Reach out, reach out and zap someone.

American Telephone and Telegraph Co. wants to cash in on the lucrative video games business by making it possible for people to play against one another over the phone lines.

While no plans have been set, sources within AT&T say there is "a high probability" that a "telegames" service will be test-marketed before the end of the year.

"The idea is to retrofit existing game terminals with inexpensive modems," says Bell Lab's Hal Alles, director of the computer technology research group. A modem is a device that allows computers to "talk" with each other over the phone lines. These modems, says Alles, "should retail on the order of $50. People would own both the modem and the various games cartridges."

These games cartridges would be specially designed for competitive play. For example, Alles's group has adapted an Atari dogfight-in-space game, Star Raiders, which is normally played against a machine. Each player pilots his own ship in combat and can watch both ships maneuvering against each other on the screen.

Alles says that inter-city chess, bridge or poker competitions would be equally possible. In fact, his group is developing a modem that would allow people to talk with each other while they played. "Just like kibbitzing at the bridge table," says Alles.

"We're looking at a host of opportunities for using the phone network," says Mo Lamb, a marketing studies director for Bell's local operating companies.

"Telegames is just one possibility." However, says Lamb, "it does represent significant revenue potential."

Alles pointed out that revenues from video arcade games from 1982 exceeded $5.2 billion while revenues from local telephone service was $6.2 billion. "By 1990," Alles claims, "revenues from telegames-like service could be greater than those from voice."

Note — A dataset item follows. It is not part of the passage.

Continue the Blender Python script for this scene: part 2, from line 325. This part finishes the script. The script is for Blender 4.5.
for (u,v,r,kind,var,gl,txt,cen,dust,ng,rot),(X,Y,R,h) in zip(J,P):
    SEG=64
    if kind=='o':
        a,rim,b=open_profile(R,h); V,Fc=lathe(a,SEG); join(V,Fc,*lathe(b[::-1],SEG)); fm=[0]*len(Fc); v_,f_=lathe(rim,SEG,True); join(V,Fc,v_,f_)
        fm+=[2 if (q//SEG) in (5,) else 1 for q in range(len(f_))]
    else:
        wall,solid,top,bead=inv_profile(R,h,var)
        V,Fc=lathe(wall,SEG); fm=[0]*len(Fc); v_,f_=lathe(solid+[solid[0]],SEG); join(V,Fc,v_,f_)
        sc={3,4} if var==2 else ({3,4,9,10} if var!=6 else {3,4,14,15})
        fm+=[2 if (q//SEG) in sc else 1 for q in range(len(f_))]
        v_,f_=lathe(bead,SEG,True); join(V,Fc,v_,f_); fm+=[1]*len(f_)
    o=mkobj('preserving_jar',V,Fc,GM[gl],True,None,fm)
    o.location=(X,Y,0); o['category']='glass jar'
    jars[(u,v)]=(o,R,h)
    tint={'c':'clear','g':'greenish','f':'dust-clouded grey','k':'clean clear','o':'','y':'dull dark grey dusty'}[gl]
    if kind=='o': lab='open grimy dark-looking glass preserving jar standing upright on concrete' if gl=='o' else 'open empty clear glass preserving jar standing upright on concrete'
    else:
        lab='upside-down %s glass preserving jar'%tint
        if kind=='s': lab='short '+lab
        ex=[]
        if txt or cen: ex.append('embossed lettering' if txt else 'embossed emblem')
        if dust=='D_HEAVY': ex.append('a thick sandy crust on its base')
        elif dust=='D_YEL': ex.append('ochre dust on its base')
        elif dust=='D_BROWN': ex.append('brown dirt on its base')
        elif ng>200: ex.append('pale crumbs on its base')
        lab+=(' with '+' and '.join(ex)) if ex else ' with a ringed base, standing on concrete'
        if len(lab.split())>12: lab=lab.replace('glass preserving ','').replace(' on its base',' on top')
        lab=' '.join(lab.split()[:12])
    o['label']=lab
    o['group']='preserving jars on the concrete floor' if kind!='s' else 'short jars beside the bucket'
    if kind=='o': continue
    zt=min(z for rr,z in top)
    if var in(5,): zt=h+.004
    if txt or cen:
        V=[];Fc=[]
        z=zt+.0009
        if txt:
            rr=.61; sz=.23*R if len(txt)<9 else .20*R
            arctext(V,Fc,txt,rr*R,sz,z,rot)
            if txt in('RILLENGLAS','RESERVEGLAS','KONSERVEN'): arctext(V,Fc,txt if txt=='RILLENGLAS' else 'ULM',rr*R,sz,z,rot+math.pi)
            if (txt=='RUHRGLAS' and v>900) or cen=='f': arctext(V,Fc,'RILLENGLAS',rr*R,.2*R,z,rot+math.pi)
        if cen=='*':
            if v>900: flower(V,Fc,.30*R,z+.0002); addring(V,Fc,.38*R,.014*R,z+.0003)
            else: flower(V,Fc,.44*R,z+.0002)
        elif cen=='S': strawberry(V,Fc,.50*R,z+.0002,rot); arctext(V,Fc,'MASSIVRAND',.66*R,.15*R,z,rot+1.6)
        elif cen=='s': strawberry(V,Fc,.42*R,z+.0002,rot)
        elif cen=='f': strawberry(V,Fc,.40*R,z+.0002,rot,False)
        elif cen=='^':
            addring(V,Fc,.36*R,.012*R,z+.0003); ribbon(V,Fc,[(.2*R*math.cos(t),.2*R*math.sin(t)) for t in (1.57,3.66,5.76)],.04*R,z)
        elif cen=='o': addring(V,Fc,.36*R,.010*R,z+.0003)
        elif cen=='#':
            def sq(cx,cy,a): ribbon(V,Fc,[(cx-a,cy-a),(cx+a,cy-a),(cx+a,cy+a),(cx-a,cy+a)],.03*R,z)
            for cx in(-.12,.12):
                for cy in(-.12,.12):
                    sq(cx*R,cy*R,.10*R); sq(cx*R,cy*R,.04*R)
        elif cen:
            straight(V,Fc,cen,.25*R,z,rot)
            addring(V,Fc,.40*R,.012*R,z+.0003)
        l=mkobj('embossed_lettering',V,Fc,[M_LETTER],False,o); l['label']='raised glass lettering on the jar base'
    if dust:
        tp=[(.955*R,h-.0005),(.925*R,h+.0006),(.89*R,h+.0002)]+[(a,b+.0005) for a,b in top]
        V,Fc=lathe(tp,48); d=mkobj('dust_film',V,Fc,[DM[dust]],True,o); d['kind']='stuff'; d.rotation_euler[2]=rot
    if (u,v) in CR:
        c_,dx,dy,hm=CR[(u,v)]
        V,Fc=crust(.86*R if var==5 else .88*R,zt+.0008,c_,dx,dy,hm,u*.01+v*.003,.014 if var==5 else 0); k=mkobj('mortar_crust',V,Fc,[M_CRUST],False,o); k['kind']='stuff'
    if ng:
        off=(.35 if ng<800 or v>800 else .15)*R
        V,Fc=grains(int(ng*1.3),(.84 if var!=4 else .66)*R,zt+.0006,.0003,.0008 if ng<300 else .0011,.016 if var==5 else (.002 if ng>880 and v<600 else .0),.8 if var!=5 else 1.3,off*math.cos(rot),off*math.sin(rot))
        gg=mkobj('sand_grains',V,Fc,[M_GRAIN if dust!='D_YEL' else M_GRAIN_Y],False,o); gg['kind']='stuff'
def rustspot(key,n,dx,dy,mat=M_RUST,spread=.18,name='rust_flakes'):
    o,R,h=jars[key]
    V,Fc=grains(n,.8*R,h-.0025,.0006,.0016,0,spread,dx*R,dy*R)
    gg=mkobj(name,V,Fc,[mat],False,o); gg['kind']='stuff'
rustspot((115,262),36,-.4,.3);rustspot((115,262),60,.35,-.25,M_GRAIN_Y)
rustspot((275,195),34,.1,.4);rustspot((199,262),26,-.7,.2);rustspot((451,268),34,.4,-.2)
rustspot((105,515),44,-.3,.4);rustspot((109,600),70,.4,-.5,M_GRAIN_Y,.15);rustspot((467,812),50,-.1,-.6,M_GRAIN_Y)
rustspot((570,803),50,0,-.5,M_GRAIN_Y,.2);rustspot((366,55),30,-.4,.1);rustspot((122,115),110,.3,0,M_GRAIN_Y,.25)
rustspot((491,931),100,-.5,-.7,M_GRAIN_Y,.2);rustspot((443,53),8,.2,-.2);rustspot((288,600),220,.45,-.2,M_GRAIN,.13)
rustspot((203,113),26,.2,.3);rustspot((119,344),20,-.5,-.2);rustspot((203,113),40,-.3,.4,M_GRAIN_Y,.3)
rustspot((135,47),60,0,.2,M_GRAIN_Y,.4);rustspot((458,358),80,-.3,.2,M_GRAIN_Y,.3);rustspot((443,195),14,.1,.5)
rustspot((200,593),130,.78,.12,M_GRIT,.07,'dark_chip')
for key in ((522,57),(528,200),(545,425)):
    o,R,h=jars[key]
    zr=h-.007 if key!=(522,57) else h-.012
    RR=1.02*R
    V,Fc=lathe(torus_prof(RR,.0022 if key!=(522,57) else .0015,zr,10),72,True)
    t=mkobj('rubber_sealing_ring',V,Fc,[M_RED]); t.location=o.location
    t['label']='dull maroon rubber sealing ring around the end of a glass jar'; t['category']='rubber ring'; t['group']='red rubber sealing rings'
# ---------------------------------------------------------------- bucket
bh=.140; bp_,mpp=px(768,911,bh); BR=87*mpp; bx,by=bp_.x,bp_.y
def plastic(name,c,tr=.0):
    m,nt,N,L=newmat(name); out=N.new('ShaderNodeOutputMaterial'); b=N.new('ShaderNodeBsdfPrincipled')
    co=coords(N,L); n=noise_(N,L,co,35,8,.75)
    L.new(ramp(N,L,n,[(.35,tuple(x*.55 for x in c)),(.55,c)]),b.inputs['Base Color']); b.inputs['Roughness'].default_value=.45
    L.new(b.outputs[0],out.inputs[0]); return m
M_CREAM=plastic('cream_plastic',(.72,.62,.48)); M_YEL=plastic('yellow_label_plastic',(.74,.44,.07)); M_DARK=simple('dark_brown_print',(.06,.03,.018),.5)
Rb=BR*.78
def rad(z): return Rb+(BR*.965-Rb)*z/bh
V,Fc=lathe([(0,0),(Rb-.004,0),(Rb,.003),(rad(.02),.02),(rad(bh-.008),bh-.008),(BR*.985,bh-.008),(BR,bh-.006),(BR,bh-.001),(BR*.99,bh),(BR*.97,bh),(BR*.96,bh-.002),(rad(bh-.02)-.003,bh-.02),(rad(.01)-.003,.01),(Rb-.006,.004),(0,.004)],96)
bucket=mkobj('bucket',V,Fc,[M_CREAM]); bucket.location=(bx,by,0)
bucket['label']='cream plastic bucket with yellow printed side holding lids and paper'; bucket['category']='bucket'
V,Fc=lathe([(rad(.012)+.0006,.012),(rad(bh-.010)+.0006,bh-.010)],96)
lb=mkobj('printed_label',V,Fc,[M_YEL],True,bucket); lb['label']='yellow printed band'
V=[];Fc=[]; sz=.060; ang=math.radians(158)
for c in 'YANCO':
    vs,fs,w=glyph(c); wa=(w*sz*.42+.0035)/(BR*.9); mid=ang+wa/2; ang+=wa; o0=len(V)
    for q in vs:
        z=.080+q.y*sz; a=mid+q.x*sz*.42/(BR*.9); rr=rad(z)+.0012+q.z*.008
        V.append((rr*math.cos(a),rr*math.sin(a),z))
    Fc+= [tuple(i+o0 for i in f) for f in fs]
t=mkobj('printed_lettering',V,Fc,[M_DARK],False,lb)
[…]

However, Bell's Lamb says no revenue projections for telegames have been done at this time.

The problems in introducing telegames seem more organizational than technological. A federal court decision that ended the mammoth AT&T antitrust litigation will create seven new regional telephone companies next January out of the 22 local companies in the old Bell System. The decision appears to bar the seven operating companies from directly owning a telegame service or any other advanced information service. According to Lamb, representatives of the regional operating companies are negotiating with several top videogame companies to "codevelop" the telegames concept, using ideas developed at Bell Labs.

"We see a great potential market in telegames," says William Newport, executive vice president for operations and marketing at the Washington-based mid-Atlantic regional operating company. "It looks to be substantial, we are very actively looking at it."

However, Newport says his operating group has not yet reached a decision on whether to market telegames.

Several personal computer networks--most notably, The Source in McLean and CompuServe in Columbus, Ohio--already offer community video games via the phone lines. Control Video Corp., also in McLean, plans to market low-cost modems for the Atari games unit in an effort to create its own games network.

Atari reportedly will soon introduce a video games telephone called Falcon. However, the entry of the phone company into the video games business could create a new mass market for video games that communicate.

"But remember," says Alles of Bell Labs, "it isn't just for video games but for social games. This is a vehicle for socialization, not just entertainment."